“As the temperature rises, we’ve seen the erosion of democracy and human rights across the globe”

While the ongoing heatwave continues to bring the UK to its knees, Nervus vocalist Em considers why we have to take direction ourselves and that climate justice is migrant justice.

“As the temperature rises, we’ve seen the erosion of democracy and human rights across the globe”
Em Foster

Climate change is no longer a problem of the future. July 19 saw the hottest day on record for the UK, with a provisional temperature of 40.3ºC recorded, as wildfires ripped through several parts of Britain and Europe, destroying homes and wildlife in the process. Recent heatwaves in India and Pakistan saw temperatures reach over 50ºC. Flash floods caused by untimely rains and melting glaciers have devastated Afghanistan, while food shortages and drought continue to affect the Somali peninsula.

These events are just a few examples of the climate disasters that have extreme and direct implications for life on Earth. While some have observed that changes in climate are even causing trees to migrate, one report has predicted that climate change could see 1.2 billion people displaced by 2050. There should be no doubt that these changes have been caused by the burning of fossil fuels and by human activities.

As the temperature rises, we have seen the erosion of democracy and human rights across the globe. Attacks on environmental activists are reaching record numbers. In the same year the U.S. Supreme Court overturned Roe v Wade, they also voted to curb the regulatory powers of the Environmental Protection Agency to reduce carbon emissions. A new UK Policing bill that curtails protesting rights appears to have its origins in a think tank funded by Exxon Mobil, while Shell recently obtained an injunction from the UK courts that will see protestors blocking the sale of fuel fined or even imprisoned. The UK government has also threatened to leave the European Convention on Human Rights, after an attempt to deport a number of migrants to Rwanda was thwarted by a legal challenge.

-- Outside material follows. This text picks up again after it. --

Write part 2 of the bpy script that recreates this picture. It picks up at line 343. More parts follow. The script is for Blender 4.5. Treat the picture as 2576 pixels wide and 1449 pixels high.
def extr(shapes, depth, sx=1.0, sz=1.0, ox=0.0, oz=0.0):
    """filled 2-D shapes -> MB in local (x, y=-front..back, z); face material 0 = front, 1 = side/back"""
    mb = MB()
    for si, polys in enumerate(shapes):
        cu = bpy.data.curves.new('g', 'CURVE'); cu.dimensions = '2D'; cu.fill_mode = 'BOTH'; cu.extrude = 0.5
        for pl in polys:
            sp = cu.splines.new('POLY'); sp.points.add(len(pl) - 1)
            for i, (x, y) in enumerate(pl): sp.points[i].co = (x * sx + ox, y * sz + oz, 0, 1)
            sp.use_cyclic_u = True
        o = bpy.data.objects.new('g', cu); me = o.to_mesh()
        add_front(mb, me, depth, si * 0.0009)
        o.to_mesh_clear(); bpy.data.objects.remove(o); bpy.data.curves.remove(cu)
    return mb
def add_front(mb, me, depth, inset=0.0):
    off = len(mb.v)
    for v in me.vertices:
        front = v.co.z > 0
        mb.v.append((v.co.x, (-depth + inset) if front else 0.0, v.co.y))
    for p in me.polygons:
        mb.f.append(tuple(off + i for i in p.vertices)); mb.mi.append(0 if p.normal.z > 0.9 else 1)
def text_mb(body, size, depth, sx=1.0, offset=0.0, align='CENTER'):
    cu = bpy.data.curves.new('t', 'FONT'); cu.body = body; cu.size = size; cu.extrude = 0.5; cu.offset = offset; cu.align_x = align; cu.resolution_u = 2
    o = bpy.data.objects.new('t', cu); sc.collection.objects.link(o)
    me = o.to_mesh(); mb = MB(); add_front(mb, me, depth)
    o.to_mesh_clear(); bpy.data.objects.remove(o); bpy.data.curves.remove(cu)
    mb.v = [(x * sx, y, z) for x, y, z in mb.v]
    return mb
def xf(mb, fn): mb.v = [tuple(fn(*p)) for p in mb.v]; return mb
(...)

While politicians in both the U.S. and the UK may appear to be more preoccupied with “culture war” soundbites about the perceived threat of gender-neutral toilets and the entire country of China, it is clear from their policies on immigration that they are more than aware of, and actively preparing for, the implications of climate change for people around the world, particularly those in the Global South. The UK Home Secretary, Priti Patel, has been accused of “unlawfully rewriting” what it means to be a refugee in the new Nationality and Borders Act, while the UK Conservative Party leadership candidate, Rishi Sunak, recently proposed a reduction in aid spending for those countries who refuse to take back nationals that fail to meet UK entry requirements. These policies are being crafted and implemented at the same time as significant investment in fossil fuels, and increased spending on military preparedness, both of which come at significant environmental cost.

In the absence of any serious political avenues for mitigating climate change, and limited means to protest, we must consider our options for meaningful resistance. Direct action in defence of the environment still works. Indigenous people are still, as they always have been, on the front lines of climate resistance. In the U.S. and UK some groups such as Tyre Extinguishers even work to “disarm” polluting SUVs in urban areas by deflating their tyres, making them unusable, as a means of protection against climate change and pollution.

It is, however, equally important to assert that supporting migrants to cross borders safely will be imperative in mitigating the damage caused by climate change. Organisations like Right To Remain, Channel Rescue and SOAS Detainee Support in the UK, as well as No More Deaths in the U.S. do important and tangible work in reducing the harm experienced by those making dangerous border crossings and facing deportation. Whatever level of activism you find yourself comfortable with, the fights for migrant justice, human rights and climate justice are undeniably entangled. It is our responsibility to take those fights seriously.